The Return on Investment Calculation:

We have established clearly defined goals for conversion rates at the three different lifecycle stages and have calculated the plan for nine (9) product demos; we can finally calculate the projected return on investment.

Certain assumptions have to be made that can usually be established from the historical performance of a business:

  • The average conversion rate from demo to closing (we have assumed 50%)
  • The average gross margin earned per customer (we have taken (25%)
  • The average order size (we have taken $1,000)
  • The middle order frequency (we have taken 12 per year or one per month)
  • The customer lifetime (we have taken an average of 3 years)

Using these assumptions, we know a new customer's lifetime (revenue) value is $36,000, and the lifetime (margin) value is $9,000. With five (5) new customers projected, the return on investment (using gross margin, not revenue, as the determinant) is calculated at 188% - not too shabby, but still a long way from 4,000%!
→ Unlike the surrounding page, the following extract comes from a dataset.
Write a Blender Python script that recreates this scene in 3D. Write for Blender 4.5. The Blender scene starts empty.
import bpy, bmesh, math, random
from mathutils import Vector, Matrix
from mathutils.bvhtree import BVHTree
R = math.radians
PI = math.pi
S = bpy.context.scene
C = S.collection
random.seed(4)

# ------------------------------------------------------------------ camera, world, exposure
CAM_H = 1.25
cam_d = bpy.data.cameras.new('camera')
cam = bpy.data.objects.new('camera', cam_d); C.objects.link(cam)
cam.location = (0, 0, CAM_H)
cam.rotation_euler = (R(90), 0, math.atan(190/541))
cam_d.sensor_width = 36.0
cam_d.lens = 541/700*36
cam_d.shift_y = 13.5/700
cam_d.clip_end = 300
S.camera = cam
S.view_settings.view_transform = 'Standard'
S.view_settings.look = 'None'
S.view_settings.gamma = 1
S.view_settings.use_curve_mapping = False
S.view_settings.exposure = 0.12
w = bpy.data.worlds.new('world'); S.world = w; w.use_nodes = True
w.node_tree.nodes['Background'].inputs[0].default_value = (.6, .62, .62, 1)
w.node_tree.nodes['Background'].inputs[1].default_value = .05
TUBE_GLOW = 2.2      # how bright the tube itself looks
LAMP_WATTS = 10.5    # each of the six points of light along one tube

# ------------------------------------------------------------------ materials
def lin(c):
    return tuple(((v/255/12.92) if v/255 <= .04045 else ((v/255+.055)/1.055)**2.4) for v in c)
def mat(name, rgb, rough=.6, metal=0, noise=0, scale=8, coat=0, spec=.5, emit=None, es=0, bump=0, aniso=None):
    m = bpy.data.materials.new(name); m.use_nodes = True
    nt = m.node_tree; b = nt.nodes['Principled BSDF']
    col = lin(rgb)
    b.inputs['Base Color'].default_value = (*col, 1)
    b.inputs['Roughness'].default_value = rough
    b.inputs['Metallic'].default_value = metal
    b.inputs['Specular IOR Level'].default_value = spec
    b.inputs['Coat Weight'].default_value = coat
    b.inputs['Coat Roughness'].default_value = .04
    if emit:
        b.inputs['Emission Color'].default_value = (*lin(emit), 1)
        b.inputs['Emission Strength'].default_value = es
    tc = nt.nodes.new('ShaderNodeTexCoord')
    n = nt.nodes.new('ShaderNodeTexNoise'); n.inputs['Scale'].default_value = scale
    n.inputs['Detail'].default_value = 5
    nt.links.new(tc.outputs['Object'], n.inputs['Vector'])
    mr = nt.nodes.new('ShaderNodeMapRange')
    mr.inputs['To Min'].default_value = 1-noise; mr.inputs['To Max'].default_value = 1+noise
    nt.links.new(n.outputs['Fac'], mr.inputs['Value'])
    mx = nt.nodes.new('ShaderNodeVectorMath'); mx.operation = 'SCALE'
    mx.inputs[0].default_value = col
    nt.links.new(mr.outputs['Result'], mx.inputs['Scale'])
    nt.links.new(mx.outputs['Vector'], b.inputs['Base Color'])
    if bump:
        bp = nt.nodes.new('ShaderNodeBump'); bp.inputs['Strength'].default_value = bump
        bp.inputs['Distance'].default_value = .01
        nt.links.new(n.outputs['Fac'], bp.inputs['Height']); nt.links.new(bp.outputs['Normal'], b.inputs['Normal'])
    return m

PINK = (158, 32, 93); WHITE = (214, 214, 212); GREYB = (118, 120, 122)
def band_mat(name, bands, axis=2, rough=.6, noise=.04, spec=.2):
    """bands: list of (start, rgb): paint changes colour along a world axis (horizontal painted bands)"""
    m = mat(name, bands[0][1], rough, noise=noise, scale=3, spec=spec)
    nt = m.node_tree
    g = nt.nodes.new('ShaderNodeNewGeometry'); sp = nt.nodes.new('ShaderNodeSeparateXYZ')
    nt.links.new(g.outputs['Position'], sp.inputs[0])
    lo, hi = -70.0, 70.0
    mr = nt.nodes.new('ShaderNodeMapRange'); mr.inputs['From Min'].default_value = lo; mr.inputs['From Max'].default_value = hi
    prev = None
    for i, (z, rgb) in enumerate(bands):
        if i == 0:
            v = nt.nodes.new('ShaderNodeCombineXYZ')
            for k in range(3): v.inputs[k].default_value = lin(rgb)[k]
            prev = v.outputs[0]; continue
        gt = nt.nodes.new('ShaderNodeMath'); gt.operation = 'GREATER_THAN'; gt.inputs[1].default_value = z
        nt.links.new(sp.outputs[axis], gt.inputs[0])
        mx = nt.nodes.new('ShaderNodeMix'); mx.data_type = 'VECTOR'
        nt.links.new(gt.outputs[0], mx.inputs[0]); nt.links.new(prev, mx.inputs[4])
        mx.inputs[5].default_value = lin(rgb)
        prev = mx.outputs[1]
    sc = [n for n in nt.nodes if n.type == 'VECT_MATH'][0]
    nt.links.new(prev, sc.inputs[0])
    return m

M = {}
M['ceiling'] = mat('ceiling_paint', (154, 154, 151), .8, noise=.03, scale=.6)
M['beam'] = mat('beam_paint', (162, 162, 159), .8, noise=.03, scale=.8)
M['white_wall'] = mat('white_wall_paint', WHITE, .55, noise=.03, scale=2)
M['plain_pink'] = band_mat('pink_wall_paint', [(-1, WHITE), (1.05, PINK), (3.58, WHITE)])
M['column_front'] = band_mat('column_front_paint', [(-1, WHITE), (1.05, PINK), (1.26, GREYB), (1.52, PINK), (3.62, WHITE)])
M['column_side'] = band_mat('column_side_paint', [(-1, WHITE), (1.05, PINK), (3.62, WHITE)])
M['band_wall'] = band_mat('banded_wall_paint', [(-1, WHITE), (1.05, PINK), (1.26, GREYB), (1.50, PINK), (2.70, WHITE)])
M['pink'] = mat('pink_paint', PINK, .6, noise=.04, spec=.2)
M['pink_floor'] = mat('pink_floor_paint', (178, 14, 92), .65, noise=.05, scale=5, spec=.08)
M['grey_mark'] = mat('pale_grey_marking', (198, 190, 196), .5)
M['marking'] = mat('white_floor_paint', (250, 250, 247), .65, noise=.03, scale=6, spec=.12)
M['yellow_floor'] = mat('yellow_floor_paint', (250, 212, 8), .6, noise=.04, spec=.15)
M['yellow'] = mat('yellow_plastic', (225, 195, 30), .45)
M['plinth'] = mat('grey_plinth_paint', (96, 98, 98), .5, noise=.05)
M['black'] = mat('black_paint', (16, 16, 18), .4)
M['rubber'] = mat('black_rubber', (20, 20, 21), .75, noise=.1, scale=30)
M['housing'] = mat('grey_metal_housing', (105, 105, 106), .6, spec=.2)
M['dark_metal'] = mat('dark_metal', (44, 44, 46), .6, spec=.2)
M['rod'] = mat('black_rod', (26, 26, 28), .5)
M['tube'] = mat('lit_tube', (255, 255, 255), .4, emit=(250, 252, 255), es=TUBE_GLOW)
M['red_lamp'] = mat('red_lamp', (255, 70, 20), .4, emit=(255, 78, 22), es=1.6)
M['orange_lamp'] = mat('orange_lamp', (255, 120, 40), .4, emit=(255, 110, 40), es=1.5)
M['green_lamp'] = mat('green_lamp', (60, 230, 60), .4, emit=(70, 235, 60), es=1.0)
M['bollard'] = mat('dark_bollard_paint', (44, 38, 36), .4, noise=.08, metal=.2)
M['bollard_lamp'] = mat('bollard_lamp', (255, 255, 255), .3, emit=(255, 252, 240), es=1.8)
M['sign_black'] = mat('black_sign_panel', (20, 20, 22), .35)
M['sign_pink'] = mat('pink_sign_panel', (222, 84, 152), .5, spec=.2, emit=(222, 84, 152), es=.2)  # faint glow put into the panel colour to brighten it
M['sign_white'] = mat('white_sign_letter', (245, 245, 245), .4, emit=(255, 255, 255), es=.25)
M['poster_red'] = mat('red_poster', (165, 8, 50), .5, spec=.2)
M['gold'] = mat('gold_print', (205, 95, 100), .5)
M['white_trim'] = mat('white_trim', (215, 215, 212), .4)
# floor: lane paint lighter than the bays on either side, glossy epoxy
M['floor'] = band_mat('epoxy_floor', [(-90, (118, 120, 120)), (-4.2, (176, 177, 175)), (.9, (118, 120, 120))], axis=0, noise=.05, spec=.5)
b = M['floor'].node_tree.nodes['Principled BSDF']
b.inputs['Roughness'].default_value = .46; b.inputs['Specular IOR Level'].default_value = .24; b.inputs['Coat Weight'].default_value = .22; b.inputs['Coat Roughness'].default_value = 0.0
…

There are numerous variables affecting the ROI. Obviously, the gross margin percent, the average order size and frequency, and the customer's lifetime value are crucial, but so are the number of contacts and where they are placed in terms of the lifecycle stages. Experienced marketers with an engaged contact database will most likely have higher proportions of contacts in the consideration and decision stages, which will likely lead to higher ROI outcomes.

However, even experienced marketers launching new products must take their contacts through the beginning (awareness) stage before they can expect to achieve the higher conversion rates associated with the consideration and awareness stages. So, whether you are an email marketer starting, or a veteran of numerous campaigns, it will be necessary to move contacts through each of the three stages at all times.